Hey guys. I am taking a course on philosophy online for college and I have many questions on it because I am so unfamiliar with it. If you guys can help me, I'd greatly appreciate it.
Sorry if there is a thread for philosophy.
Question: The Socratic Method rests on a fundamental presumption, namely that knowledge can be articulated, and can be articulated better than opinion. Those who possess knowledge can articulate it. Opinion, which at best can happen to coincide with truth, like a lucky guess, is not subject to articulation any further than the surface aspect. When questions such as "why is P so?" are put to an opinion holder, even a true opinion holder, the responses gradually start to make no sense, contradictions begin to appear and it becomes obvious that the opinion holder is faking it, even if not deliberately. This was Plato's view and it is a basic presumption of the method. Is the presumption a sound one; a fair one?

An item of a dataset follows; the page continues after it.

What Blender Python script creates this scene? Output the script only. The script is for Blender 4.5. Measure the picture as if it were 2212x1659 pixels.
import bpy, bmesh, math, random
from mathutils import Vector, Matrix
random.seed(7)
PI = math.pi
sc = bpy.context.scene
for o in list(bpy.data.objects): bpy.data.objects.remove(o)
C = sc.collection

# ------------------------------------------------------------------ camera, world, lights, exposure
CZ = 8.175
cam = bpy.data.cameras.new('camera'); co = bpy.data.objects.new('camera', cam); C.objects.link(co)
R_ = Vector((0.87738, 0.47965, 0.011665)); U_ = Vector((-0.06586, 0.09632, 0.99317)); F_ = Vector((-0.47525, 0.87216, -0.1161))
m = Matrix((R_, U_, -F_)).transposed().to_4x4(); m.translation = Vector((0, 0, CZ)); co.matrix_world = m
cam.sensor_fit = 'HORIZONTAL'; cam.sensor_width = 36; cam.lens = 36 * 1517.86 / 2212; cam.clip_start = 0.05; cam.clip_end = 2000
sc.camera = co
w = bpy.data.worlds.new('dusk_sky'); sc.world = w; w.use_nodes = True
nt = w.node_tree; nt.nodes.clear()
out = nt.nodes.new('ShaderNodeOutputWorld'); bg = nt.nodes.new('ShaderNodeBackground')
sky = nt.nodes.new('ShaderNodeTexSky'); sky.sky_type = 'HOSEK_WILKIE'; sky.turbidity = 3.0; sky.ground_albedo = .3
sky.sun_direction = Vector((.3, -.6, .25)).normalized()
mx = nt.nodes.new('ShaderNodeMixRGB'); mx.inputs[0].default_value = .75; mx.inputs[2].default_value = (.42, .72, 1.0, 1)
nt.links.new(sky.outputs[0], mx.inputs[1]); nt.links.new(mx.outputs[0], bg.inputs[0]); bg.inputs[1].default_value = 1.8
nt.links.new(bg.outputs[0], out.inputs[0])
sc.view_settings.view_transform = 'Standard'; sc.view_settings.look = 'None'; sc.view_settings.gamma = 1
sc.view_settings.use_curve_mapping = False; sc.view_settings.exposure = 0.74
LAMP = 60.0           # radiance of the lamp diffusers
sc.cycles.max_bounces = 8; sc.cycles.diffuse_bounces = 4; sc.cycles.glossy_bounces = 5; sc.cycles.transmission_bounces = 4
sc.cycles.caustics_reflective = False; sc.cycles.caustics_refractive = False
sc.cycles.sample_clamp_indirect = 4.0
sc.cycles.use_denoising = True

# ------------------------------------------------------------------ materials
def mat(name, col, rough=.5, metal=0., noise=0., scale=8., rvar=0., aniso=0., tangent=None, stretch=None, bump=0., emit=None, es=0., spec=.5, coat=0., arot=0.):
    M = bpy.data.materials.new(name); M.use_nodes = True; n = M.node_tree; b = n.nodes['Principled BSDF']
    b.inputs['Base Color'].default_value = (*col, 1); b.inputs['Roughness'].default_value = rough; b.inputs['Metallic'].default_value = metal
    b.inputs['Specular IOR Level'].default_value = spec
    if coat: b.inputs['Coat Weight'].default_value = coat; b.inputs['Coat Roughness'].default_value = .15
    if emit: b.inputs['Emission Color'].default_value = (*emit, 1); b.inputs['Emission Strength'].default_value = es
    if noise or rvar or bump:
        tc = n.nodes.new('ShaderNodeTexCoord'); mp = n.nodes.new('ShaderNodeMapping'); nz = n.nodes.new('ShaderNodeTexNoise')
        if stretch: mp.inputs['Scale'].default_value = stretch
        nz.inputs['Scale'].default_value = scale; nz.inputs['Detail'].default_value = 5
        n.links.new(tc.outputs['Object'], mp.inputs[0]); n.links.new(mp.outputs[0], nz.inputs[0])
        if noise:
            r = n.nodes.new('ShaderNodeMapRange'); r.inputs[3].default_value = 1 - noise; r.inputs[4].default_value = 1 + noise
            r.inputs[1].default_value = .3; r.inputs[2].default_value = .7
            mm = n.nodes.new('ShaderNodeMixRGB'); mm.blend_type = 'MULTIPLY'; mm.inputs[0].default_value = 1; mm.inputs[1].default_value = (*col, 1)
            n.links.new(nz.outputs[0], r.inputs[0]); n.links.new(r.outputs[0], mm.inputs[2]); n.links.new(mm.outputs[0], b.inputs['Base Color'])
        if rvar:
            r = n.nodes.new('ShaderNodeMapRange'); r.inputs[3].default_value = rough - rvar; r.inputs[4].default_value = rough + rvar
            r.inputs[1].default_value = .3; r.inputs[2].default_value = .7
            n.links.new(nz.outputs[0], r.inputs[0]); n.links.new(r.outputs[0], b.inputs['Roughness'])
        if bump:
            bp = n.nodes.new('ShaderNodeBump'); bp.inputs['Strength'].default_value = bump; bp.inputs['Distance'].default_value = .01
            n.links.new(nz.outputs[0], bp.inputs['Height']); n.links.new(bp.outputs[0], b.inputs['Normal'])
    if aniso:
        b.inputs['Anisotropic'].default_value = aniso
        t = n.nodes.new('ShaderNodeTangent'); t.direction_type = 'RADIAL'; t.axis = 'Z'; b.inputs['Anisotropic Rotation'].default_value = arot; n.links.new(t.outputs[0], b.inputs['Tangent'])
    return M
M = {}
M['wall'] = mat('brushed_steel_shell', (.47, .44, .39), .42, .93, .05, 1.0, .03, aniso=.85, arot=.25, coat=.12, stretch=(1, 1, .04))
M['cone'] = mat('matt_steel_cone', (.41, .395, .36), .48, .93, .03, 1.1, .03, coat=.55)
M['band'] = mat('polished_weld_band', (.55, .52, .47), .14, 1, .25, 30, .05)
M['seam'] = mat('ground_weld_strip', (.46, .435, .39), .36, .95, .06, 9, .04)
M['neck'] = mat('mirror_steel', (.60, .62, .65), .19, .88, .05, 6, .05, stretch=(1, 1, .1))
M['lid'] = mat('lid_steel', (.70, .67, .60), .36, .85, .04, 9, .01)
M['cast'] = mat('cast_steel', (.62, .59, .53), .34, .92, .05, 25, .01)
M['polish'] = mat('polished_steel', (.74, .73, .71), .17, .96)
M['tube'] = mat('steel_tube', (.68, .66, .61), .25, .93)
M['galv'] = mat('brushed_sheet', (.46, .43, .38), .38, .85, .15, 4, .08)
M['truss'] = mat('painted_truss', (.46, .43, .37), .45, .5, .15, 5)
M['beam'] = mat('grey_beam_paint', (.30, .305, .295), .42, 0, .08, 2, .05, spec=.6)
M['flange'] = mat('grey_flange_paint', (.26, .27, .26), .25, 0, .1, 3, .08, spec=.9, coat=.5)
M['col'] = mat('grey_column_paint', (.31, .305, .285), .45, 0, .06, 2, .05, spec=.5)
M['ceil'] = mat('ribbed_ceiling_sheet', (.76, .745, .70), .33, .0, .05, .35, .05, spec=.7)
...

My answer was that it is both sound and fair. Those who know facts can articulate the causes of facts --- according to Aristotle. It is very rare that someone who is merely presuming knowledge (a holder of mere, but true, opinion or actually false opinion) runs up against someone who actually knows and has the patience of a Socrates in questioning him/her (the opinion holder) until an actual self contradiction occurs.
Do you guys agree? Disagree? Is opinion much better articulated than knowledge or vice versa?